Leitsatz (amtlich)
Zur Befangenheit eines Richters, der mit seinem Rat versucht, eine ihm dienstlich bekanntgewordene Notlage aufgrund ausbleibender Unterhaltszahlungen abzumildern.
Normenkette
ZPO § 42
Verfahrensgang
AG Schwabach (Beschluss vom 26.10.2015; Aktenzeichen 002 F 716/09) |
Tenor
Auf die sofortige Beschwerde des Antragsgegners wird der Beschluss des AG - Familiengericht - Schwabach vom 26.10.2015 aufgehoben und das Ablehnungsgesuch des Antragsgegners vom 29.09.2015 gegen den Richter am AG K. für begründet erklärt.
Gründe
I. Im vorliegenden Verfahren 002 F 716/09, dessen Gegenstand die Regelung des Kindesunterhaltes für die beiden gemeinsamen Kinder der Beteiligten ist, schlossen die Beteiligten im Termin vom 10.12.2009 einen Vergleich, in dem sich der Antragsgegner zur Zahlung rückständigen und laufenden Kindesunterhaltes verpflichtete.
Der Vertreterin der Antragstellerin wurde am 16.09.2010 auf ihren Antrag hin eine vollstreckbare Ausfertigung des Vergleiches erteilt.
Die Antragstellerin selbst wandte sich mit Schreiben vom 02.11.2010 an den zuständigen Richter und erklärte, sie sei am Verzweifeln.
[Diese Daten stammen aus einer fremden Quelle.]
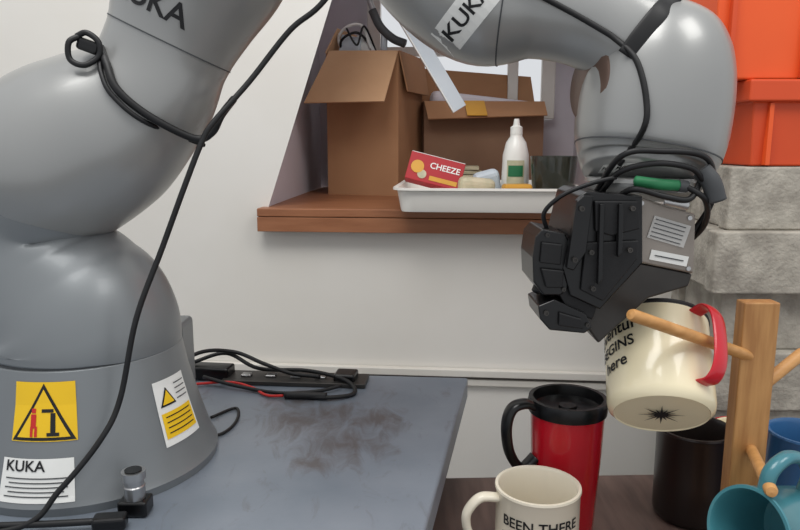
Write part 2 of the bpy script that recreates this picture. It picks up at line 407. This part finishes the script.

Ihr Ex-Mann habe drei Monate Unterhalt bezahlt, danach habe er schriftlich mitteilen lassen, dass er nicht mehr zahlen könne, er habe die Rente eingereicht. Das Jugendamt sei außen vor. Die ARGE sage auch nein, somit komme sie für ihre Kinder alleine auf. Die Antragstellerin beschreibt sodann ausführlich die Folgen ihrer schwierigen finanziellen Verhältnisse. Sie bittet den zuständigen Richter um Hilfe, ob er ihr vielleicht einen Rat geben oder eine Stelle nennen könne, wo sie noch "anklopfen kann".
Mit Verfügung vom 04.11.2010 ließ der zuständige Richter der Antragstellerin mitteilen, "dass ihr die Möglichkeit verbleibt aus Ziffer 2 des Vergleiches vom 10.12.2009 die Zwangsvollstreckung zu betreiben. Insoweit sollten Sie Rücksprache bei ihrer vormaligen Bevollmächtigten Frau Rechtsanwältin R... nehmen. Zudem besteht jederzeit die Möglichkeit bei der für Sie zuständigen PI H... Anzeige gegen ihren Ex-Mann wegen Unterhaltspflichtverletzung zu erstatten (§ 170 StGB). Sollte sich im Rahmen des Ermittlungsverfahrens zeigen, dass Ihr Ex-Mann trotz Leistungsfähigkeit keinen Unterhalt leistet, kommt eine Verurteilung Ihres Ex-Manns in Betracht. Möglicherweise veranlasst dies Ihren Ex-Mann die Unterhaltszahlungen wieder aufzunehmen."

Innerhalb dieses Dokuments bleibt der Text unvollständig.